The Old Chimney brewery is situated on a small farm in a little village near Diss...that's kinda near Norwich or Ipswich or...somewhere East Angular (sounds so much better than East Anglian, right?). It is only marked by a small, hard to read sandwich board outside the farm gate, and don't expect your sat nav to help you, as the post code will dump you in the middle of a residential cul-de-sac half a mile down the road.
The brewery consists of a small two roomed, one-story farm building, with one room housing the brewing equipment and the other room being the brewery shop. Basically, it's ruddy bloody tiny!
I was pretty shocked a brewery that produces one of the most highly rated beers in the country is such a small operation but it really is what real brewing should be about; small runs of perfectly crafted beer with painstaking attention to detail and a contagious passion for what you're creating.

The place was set up by Master brewer Alan Thompson in 1995. I found him a lovely fella, very welcoming, and more than happy to talk about the beers and the brewery.
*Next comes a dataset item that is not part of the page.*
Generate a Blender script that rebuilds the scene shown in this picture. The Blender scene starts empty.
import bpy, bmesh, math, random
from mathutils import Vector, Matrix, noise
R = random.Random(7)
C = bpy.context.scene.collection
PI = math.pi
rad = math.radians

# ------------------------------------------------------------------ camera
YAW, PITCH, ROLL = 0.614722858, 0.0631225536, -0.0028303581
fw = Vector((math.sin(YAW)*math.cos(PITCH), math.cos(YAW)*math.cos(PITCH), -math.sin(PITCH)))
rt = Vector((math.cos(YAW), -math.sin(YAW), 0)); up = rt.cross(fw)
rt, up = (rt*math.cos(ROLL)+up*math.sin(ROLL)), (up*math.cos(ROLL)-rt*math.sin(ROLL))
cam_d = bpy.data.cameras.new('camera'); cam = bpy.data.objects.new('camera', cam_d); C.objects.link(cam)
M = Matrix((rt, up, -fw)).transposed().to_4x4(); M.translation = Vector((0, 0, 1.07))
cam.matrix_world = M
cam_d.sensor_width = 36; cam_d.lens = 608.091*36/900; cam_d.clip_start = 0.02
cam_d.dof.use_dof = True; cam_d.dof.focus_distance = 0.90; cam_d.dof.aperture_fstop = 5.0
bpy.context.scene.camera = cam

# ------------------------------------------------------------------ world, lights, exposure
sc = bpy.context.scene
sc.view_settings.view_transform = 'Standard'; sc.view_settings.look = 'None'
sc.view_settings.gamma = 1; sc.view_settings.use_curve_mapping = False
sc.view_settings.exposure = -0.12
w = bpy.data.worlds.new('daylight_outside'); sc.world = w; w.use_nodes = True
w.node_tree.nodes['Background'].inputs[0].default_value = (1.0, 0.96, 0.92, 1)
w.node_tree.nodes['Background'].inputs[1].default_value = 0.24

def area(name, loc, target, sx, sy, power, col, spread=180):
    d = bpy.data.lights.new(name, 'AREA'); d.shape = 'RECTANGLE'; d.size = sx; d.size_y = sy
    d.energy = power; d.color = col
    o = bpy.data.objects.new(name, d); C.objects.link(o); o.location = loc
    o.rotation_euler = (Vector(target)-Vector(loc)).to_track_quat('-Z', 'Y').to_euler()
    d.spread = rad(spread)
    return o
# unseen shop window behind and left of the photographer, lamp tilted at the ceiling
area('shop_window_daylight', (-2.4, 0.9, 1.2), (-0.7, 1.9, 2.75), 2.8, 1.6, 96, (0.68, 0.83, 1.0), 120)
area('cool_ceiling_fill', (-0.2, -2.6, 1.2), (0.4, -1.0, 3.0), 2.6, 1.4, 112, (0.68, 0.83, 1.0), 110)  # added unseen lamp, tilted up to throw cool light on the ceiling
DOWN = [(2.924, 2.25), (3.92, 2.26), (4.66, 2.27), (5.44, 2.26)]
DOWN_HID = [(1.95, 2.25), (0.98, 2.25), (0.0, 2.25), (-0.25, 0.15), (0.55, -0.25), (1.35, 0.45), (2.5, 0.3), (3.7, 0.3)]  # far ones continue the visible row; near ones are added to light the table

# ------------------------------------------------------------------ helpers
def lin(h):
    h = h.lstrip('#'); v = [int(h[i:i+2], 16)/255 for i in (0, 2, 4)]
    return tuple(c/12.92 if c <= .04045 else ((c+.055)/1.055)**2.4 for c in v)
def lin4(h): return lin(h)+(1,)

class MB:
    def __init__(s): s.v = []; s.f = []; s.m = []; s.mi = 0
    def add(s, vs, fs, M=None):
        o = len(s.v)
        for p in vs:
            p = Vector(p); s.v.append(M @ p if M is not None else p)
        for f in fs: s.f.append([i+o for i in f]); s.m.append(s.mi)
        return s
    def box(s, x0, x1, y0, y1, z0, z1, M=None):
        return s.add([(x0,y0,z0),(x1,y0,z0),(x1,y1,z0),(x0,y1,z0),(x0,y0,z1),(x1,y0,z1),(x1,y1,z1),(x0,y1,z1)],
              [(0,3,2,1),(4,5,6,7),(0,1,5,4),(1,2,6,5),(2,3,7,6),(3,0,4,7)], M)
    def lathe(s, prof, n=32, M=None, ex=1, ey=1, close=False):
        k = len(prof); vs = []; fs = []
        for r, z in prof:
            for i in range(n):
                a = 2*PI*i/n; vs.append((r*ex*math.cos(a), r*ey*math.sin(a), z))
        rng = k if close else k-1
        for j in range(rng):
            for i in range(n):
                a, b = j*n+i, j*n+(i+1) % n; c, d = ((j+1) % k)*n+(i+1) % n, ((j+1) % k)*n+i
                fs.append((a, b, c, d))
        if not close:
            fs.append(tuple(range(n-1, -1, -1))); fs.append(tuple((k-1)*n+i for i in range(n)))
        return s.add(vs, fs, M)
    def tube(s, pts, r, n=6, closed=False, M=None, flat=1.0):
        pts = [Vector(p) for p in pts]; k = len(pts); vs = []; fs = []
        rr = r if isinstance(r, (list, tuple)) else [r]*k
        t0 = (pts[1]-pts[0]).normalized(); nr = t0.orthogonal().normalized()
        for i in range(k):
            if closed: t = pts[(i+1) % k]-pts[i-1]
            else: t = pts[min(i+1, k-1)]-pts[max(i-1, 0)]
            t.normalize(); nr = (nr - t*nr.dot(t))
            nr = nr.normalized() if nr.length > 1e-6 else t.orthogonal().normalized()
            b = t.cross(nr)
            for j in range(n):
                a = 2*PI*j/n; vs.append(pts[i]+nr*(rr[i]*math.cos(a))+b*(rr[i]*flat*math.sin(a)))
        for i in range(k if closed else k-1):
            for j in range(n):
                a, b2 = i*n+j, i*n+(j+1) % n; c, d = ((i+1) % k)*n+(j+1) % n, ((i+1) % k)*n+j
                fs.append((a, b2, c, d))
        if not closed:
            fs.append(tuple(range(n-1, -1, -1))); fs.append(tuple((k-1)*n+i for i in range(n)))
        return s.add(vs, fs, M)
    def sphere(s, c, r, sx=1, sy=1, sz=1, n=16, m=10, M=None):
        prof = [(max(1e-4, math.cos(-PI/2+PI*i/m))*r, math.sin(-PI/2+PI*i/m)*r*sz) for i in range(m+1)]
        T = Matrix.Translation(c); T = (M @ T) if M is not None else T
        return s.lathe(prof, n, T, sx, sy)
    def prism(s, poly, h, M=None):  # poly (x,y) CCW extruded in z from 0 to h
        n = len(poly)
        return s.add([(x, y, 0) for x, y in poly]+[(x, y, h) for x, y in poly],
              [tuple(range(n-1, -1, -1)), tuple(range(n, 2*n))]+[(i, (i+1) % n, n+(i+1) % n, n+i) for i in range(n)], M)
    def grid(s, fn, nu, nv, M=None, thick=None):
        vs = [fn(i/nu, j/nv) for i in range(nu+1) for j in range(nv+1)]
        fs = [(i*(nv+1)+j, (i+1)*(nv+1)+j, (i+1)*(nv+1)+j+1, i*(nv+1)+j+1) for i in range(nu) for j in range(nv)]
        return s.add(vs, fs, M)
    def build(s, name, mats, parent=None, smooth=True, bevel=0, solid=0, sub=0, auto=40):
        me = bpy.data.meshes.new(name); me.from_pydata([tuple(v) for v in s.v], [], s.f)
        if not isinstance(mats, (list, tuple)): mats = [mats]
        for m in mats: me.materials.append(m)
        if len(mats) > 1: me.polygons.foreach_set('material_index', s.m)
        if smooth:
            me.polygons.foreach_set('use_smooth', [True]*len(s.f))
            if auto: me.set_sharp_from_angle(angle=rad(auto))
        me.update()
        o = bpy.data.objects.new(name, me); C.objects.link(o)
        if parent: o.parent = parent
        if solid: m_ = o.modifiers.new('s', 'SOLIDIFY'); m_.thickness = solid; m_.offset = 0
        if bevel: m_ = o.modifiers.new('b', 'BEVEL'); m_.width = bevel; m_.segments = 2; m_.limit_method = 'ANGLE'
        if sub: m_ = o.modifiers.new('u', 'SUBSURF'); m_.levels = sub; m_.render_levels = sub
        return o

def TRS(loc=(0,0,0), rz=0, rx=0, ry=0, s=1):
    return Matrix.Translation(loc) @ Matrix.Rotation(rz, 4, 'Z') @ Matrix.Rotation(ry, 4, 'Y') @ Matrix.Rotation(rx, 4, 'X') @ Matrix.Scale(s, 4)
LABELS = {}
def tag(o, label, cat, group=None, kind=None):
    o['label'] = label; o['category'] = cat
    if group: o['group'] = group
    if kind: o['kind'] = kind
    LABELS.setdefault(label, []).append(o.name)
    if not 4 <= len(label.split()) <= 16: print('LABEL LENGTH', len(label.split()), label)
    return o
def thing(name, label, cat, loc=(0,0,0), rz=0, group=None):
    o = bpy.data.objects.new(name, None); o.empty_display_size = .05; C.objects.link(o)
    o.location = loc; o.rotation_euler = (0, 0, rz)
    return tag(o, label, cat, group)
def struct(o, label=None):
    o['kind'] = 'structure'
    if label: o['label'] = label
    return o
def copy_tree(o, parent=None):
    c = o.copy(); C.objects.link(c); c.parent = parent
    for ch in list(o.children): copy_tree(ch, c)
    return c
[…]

He even gave us a couple of free half pint of Scarlet Tiger, a full bodied malty ale, which my girlfriend insisted we buy a bottle of.
It is blindingly obvious that it is not about the money for Alan, as with the quality of the products he could have grown Old Chimney into a beer leviathan by now. He clearly loves what he does and his small scale production allows him to brew some of the best beer in the country.
If you are ever in Diss (I'm sure people do actually go there for some reason or another) or paying a visit to Beers of Europe, which is conveniently only an hour away in Kings Lynn, drop by the brewery, if only to get hold of a bottle of their revered Good King Henry Special Reserve, which is ranked as the top beer in England on ratebeer.com.
Oh, and also, if you buy 12 bottles or more you get a 10% discount!
I had a 2006 Good King Henry Reserve a few weeks ago and it was stunningly good. I need more!!
ReplyDeleteI can't wait to try it, no one ever seems to have a bad word to say about it. I've opened up some of their other beers already and I'm well impressed so far.